Van der Enden also recognizes a dearth of effective verification for company reporting on ESG risks and impacts.
“When it comes to external audit to validate those reports, this is a relatively new science. Do we have sufficient auditors? No, not at the moment. But that is not a reason for it not to move ahead.”
Echoing Eurosif’s calls in an interview with ESG Investor last week, van der Enden would like to see more rigorous measures to authenticate companies’ net zero claims.
“One of the biggest threats to the credibility of the whole system is greenwashing; overselling [sustainable credentials] and underperforming. We should be able to audit [net zero claims], and while there is no one silver bullet to remedy and save the planet, there are certain steps that must be made which are interconnected, complementary and interdependent,” he says.

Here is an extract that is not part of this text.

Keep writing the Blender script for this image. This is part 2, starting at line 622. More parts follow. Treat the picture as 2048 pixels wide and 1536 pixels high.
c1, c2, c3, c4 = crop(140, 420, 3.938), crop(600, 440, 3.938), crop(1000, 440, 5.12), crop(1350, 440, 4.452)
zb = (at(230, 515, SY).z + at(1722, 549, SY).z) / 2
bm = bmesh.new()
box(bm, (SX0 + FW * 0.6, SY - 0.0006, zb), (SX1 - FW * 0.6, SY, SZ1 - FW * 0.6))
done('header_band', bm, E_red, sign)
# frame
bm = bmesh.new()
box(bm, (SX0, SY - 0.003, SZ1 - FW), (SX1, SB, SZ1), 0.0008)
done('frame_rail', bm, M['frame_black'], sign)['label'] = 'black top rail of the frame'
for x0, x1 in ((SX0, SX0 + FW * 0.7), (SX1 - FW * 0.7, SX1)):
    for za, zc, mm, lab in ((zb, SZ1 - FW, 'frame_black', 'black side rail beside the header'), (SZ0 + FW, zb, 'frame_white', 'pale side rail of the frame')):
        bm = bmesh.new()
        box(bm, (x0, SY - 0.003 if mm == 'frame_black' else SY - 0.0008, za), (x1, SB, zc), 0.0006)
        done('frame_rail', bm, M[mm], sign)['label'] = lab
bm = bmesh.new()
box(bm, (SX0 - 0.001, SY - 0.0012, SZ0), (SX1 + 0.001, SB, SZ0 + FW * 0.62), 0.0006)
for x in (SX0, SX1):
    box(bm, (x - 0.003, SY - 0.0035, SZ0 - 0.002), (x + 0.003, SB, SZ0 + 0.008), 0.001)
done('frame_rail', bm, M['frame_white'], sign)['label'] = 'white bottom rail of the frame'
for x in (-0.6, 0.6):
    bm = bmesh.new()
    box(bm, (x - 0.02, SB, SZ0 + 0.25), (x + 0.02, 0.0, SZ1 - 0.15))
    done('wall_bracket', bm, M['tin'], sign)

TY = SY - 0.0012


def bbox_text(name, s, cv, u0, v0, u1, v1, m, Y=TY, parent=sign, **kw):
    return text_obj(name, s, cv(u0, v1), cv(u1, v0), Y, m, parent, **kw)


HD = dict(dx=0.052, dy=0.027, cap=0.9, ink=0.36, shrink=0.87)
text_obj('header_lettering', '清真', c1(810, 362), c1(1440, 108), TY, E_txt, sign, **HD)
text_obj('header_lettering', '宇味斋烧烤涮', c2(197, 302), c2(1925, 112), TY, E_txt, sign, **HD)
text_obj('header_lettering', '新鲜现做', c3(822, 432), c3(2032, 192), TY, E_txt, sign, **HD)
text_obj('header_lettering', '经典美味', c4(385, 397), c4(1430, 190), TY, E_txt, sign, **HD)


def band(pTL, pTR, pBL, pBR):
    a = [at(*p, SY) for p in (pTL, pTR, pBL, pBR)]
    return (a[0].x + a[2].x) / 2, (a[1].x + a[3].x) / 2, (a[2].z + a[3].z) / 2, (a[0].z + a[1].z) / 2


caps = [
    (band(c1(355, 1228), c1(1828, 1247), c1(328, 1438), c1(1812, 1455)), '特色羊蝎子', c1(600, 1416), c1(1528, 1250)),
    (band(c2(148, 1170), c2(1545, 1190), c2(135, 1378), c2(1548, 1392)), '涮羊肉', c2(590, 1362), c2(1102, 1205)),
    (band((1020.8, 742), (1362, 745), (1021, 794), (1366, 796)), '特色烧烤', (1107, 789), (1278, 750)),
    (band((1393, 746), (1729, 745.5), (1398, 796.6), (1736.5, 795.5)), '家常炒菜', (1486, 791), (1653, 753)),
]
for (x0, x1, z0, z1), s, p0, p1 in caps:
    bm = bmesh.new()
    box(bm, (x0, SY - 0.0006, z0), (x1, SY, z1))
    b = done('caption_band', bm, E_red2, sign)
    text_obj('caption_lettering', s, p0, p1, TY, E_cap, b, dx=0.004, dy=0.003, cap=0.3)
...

Van der Enden is sanguine that GRI will play a pivotal role in the future sustainability framework, but says he is realistic about just how far the standards will be incorporated into mandatory reporting requirements.
“Over 10,000 companies choose to use the GRI standards voluntarily because they understand that broad sustainability reporting, beyond enterprise value alone, is needed to achieve socio-economic and environmental cohesion. As more organisations accept that being fully open and transparent is also good for business, I am confident that GRI’s global role will continue to grow.”